- Work to be completed:
Quote exactly the lines from the line containing "The Blender Python script for this scene continues." to the line containing "-1.055, .127, 13.02, [-.5])", both lines included, please, and nothing more.

* start Task input *

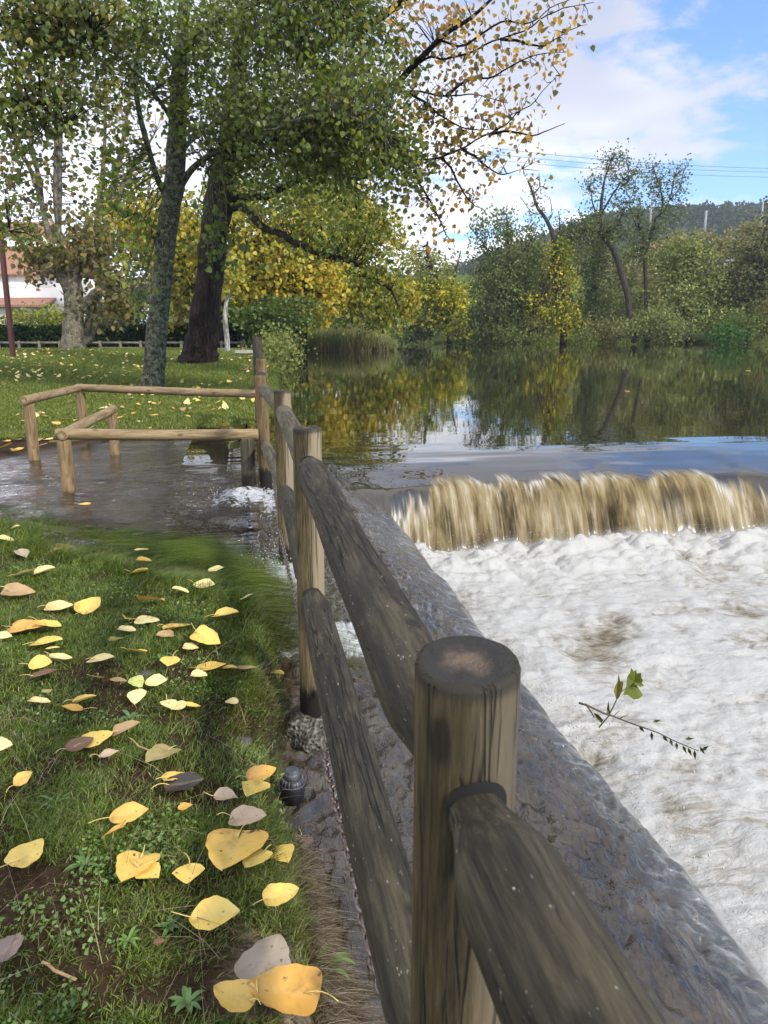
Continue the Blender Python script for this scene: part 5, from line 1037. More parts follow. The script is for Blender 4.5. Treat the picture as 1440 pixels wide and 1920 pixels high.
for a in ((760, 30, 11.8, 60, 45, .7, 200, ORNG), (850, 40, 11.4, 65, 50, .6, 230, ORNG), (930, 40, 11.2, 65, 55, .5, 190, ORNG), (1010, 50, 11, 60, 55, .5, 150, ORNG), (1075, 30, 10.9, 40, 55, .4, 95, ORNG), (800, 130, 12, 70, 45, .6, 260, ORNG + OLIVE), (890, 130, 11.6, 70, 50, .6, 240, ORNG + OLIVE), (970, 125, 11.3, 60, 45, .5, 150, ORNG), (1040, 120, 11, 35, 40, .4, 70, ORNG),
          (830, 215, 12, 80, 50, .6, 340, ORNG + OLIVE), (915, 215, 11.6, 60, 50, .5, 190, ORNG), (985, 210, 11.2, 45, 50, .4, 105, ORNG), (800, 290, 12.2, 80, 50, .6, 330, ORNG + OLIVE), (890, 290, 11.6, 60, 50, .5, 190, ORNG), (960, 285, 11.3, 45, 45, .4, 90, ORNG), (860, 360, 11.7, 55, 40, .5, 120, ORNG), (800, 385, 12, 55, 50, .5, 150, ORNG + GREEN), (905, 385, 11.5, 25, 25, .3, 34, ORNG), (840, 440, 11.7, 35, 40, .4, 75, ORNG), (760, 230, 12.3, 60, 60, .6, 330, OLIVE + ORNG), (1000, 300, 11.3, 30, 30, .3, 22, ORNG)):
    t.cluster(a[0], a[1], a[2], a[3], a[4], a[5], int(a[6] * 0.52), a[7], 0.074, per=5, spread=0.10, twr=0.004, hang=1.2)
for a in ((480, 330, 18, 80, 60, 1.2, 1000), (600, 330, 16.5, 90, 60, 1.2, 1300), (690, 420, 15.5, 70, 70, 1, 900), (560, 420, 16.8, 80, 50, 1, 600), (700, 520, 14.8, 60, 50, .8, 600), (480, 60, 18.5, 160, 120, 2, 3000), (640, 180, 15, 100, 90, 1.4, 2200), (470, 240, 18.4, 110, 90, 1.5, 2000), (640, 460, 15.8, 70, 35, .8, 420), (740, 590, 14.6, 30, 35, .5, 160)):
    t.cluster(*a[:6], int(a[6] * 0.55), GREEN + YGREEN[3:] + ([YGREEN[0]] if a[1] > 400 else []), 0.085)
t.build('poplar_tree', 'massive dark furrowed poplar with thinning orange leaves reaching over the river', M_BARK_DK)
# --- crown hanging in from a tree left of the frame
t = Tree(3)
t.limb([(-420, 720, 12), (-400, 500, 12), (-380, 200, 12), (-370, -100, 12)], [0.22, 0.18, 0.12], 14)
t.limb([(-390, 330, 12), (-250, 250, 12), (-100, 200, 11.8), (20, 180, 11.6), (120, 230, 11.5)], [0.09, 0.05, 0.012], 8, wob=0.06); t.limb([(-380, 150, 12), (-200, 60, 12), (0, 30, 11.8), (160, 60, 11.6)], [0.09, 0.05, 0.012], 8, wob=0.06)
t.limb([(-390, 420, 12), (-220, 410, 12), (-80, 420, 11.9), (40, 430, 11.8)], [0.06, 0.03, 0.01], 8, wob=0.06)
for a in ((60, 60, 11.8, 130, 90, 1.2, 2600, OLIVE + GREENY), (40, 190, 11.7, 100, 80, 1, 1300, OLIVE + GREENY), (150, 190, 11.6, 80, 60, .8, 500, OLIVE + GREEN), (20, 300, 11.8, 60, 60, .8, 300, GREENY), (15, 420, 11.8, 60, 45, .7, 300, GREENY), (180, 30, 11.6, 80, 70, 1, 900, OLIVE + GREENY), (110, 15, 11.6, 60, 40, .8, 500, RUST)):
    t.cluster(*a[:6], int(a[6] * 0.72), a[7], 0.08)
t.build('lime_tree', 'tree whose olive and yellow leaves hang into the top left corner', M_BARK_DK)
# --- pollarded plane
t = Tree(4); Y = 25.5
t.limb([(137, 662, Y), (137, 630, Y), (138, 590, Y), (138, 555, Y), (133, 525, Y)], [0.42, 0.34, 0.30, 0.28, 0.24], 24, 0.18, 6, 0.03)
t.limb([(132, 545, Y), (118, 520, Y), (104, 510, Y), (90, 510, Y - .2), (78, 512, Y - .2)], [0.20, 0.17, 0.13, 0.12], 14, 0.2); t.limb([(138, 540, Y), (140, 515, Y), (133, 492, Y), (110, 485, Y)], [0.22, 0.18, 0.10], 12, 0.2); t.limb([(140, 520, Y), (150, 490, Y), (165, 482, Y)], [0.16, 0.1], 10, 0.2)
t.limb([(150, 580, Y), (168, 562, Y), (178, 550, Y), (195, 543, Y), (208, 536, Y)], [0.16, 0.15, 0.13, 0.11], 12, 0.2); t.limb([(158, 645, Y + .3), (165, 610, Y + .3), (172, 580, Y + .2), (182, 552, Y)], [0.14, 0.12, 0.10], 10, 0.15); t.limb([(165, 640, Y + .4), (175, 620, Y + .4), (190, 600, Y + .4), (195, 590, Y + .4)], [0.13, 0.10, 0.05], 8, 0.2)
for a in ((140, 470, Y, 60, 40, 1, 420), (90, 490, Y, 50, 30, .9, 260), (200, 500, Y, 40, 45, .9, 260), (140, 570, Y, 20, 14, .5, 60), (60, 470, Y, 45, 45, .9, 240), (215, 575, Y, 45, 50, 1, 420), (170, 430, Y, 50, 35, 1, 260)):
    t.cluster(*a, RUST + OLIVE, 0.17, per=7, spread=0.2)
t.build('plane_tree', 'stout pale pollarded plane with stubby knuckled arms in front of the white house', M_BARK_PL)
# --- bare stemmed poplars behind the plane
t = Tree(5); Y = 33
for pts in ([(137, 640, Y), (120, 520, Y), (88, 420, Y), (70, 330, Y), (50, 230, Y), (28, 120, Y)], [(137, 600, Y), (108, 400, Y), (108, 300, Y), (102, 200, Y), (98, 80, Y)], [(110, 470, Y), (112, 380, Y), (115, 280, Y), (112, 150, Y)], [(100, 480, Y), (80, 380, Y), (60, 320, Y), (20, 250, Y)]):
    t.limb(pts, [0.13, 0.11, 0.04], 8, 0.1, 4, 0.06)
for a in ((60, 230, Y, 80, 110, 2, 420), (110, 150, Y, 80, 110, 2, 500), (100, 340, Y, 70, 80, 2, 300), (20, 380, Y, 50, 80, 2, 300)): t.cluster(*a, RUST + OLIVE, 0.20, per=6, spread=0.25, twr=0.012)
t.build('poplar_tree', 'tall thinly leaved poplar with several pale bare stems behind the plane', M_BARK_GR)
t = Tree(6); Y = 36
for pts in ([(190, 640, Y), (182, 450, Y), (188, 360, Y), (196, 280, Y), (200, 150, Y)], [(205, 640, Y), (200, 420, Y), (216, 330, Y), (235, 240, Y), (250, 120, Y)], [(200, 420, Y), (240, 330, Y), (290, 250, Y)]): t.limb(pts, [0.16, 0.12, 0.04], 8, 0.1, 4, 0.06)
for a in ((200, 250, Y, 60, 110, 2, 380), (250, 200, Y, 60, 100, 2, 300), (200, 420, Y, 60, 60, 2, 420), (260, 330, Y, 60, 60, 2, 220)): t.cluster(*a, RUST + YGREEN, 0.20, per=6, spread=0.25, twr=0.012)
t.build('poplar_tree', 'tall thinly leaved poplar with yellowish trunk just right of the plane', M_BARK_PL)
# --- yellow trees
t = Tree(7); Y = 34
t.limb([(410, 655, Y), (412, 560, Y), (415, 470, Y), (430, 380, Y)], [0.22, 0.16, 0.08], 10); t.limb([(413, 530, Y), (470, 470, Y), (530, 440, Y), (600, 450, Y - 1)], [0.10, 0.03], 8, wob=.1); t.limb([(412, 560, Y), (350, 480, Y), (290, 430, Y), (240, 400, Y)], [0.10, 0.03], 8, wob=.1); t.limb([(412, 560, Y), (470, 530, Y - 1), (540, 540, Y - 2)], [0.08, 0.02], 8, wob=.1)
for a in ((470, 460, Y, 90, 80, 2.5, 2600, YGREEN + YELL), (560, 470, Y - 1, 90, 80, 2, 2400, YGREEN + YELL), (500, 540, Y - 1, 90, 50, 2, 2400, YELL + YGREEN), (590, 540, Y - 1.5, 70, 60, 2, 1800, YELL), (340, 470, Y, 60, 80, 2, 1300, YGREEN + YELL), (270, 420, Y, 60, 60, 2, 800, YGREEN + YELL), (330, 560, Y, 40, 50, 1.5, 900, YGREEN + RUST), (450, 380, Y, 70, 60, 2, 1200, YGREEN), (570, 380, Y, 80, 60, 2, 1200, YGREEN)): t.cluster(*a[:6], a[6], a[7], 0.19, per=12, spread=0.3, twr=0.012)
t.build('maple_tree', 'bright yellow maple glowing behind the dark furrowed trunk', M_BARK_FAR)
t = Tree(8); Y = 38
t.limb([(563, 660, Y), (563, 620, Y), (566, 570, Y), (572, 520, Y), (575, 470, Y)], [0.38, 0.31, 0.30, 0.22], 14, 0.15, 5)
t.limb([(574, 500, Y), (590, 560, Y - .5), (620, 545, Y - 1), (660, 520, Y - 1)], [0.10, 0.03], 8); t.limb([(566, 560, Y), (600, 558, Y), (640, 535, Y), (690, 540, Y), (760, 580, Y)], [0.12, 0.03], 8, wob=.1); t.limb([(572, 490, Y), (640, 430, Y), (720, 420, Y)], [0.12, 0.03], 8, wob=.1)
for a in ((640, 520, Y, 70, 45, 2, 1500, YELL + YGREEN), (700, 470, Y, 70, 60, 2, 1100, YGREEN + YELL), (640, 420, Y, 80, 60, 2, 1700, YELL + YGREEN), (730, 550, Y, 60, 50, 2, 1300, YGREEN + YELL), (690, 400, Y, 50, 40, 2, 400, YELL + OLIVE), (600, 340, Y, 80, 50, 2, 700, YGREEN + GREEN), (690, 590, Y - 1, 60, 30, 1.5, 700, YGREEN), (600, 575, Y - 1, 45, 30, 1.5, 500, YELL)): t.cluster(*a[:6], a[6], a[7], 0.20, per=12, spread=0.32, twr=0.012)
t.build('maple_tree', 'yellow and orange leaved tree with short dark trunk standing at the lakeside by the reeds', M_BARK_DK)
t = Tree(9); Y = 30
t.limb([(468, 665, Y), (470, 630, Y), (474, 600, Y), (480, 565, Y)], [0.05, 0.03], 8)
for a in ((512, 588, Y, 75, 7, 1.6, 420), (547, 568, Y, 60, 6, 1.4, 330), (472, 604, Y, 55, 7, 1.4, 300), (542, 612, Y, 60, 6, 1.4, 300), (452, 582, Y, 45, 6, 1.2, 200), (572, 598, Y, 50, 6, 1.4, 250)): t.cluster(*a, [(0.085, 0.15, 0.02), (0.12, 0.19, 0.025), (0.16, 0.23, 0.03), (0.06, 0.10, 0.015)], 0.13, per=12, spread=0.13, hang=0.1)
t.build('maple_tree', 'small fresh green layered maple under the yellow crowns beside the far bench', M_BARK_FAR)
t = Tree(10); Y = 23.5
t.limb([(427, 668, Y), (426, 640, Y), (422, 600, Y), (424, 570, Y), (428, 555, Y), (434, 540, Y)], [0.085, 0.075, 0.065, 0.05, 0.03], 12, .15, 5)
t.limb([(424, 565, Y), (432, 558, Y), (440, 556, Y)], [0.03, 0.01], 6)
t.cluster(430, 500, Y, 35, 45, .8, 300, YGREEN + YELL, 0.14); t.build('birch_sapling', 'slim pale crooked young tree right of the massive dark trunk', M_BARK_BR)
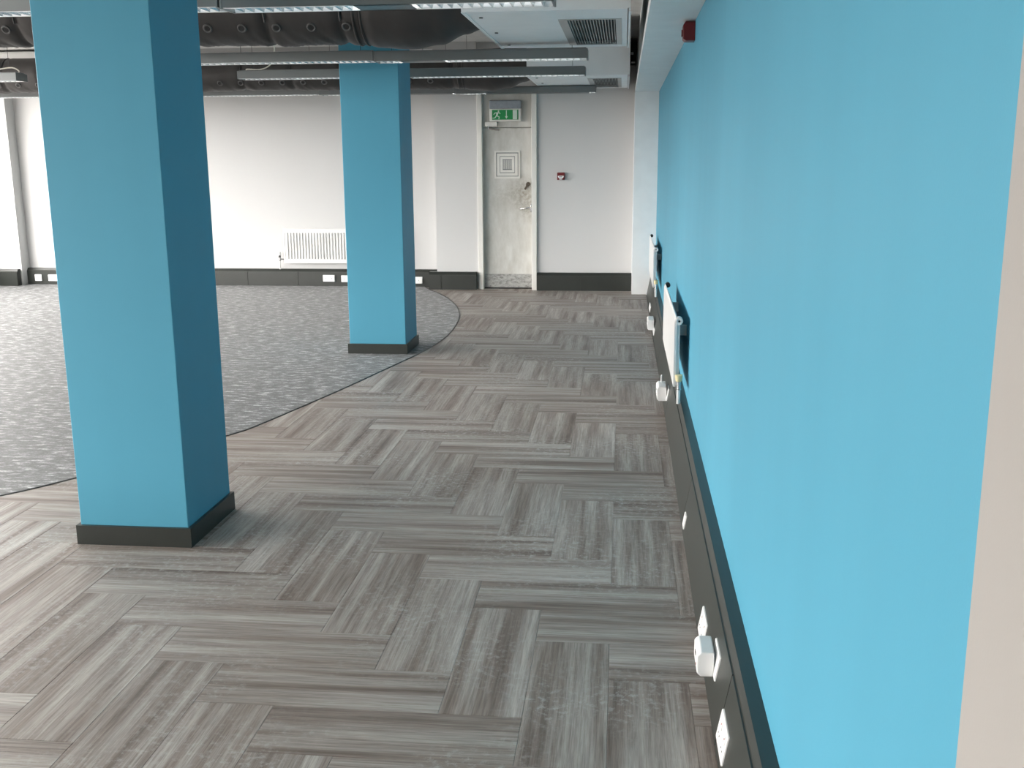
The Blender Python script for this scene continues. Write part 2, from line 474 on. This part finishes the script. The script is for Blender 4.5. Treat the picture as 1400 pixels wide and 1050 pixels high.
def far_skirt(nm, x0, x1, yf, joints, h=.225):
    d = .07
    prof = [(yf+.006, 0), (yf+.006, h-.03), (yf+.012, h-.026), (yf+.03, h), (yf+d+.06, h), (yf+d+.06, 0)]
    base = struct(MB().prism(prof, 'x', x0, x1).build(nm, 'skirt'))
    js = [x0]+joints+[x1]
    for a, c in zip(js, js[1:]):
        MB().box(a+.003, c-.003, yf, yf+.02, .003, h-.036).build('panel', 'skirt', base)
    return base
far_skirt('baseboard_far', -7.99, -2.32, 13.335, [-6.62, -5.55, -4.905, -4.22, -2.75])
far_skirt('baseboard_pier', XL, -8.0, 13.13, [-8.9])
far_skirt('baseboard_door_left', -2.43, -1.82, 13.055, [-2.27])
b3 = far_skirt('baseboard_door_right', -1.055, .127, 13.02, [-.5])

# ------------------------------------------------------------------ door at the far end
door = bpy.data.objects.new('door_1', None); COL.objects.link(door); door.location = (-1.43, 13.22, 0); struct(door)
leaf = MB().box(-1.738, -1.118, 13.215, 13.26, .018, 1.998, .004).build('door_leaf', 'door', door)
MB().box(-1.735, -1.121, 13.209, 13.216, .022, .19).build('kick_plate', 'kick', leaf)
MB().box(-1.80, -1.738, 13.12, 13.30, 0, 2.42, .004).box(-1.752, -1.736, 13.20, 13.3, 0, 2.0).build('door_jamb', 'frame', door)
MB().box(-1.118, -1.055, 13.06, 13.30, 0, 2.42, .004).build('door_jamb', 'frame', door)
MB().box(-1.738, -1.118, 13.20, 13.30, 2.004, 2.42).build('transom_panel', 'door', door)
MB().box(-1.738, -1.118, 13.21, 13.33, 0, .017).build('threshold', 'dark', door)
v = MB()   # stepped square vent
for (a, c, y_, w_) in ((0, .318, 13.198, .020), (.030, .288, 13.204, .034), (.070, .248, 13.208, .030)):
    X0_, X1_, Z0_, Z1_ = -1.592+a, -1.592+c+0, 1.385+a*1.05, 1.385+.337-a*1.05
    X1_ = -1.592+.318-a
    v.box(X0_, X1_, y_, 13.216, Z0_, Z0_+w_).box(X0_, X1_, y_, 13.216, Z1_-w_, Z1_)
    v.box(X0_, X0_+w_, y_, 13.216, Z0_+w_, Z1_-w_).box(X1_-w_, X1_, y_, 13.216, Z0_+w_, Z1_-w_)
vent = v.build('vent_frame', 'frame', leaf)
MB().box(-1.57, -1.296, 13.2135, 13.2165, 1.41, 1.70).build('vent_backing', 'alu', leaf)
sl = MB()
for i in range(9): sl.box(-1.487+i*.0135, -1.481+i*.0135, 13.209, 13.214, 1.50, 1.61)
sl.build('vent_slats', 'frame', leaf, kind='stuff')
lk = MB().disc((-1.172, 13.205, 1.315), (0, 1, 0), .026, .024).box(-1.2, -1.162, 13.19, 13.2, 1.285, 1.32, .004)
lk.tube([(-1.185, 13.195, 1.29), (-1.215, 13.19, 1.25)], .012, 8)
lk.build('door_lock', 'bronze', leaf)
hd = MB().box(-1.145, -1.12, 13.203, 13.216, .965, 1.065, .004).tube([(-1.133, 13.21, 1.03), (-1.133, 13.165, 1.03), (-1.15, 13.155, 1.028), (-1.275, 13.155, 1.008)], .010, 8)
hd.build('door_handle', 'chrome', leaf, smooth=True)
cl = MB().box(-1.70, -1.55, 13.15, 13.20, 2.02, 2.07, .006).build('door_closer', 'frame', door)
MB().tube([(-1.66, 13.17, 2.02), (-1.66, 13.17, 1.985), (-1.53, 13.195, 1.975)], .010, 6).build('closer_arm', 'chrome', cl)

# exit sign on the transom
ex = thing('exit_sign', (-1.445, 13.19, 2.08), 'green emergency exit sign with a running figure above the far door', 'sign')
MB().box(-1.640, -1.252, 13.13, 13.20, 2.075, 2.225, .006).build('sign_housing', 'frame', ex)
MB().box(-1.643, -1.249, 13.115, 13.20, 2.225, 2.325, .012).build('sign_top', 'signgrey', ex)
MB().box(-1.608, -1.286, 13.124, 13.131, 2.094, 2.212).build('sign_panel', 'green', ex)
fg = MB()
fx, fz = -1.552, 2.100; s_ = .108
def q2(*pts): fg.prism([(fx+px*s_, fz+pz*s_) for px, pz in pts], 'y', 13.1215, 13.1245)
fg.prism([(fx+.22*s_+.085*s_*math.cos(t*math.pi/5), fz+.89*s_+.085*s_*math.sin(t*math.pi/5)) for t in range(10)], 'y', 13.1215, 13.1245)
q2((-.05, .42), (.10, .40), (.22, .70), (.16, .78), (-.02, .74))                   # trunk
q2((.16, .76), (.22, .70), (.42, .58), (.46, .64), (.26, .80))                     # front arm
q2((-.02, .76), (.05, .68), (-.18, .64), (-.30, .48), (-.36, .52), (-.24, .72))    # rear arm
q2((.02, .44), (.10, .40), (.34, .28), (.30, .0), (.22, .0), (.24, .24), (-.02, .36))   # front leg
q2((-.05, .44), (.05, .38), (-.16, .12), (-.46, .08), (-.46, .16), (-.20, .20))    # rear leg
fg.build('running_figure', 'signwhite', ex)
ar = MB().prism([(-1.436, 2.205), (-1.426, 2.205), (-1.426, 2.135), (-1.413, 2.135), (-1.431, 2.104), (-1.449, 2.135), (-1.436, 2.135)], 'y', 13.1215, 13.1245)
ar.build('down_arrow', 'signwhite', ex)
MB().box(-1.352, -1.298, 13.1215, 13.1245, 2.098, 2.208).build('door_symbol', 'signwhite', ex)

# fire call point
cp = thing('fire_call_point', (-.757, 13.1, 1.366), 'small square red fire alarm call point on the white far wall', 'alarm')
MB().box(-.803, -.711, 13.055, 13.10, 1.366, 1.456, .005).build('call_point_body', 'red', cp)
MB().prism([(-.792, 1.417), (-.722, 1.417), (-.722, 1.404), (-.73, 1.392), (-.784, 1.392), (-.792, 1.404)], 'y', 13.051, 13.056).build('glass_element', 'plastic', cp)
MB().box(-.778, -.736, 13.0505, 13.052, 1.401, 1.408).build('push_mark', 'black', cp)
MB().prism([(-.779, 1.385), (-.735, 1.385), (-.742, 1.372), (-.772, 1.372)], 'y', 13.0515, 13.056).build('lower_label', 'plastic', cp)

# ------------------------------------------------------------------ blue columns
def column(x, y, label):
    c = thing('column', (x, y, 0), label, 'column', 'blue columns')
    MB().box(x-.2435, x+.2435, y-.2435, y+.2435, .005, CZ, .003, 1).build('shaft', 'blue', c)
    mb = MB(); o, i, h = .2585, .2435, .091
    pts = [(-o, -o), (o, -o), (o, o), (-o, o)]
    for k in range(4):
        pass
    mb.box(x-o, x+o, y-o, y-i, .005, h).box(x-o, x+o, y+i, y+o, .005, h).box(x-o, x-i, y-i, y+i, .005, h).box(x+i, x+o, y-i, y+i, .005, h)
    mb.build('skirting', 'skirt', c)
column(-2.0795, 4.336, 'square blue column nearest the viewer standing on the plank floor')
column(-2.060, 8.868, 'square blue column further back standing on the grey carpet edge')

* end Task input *

- Right answer:
The Blender Python script for this scene continues. Write part 2, from line 474 on. This part finishes the script. The script is for Blender 4.5. Treat the picture as 1400 pixels wide and 1050 pixels high.
def far_skirt(nm, x0, x1, yf, joints, h=.225):
    d = .07
    prof = [(yf+.006, 0), (yf+.006, h-.03), (yf+.012, h-.026), (yf+.03, h), (yf+d+.06, h), (yf+d+.06, 0)]
    base = struct(MB().prism(prof, 'x', x0, x1).build(nm, 'skirt'))
    js = [x0]+joints+[x1]
    for a, c in zip(js, js[1:]):
        MB().box(a+.003, c-.003, yf, yf+.02, .003, h-.036).build('panel', 'skirt', base)
    return base
far_skirt('baseboard_far', -7.99, -2.32, 13.335, [-6.62, -5.55, -4.905, -4.22, -2.75])
far_skirt('baseboard_pier', XL, -8.0, 13.13, [-8.9])
far_skirt('baseboard_door_left', -2.43, -1.82, 13.055, [-2.27])
b3 = far_skirt('baseboard_door_right', -1.055, .127, 13.02, [-.5])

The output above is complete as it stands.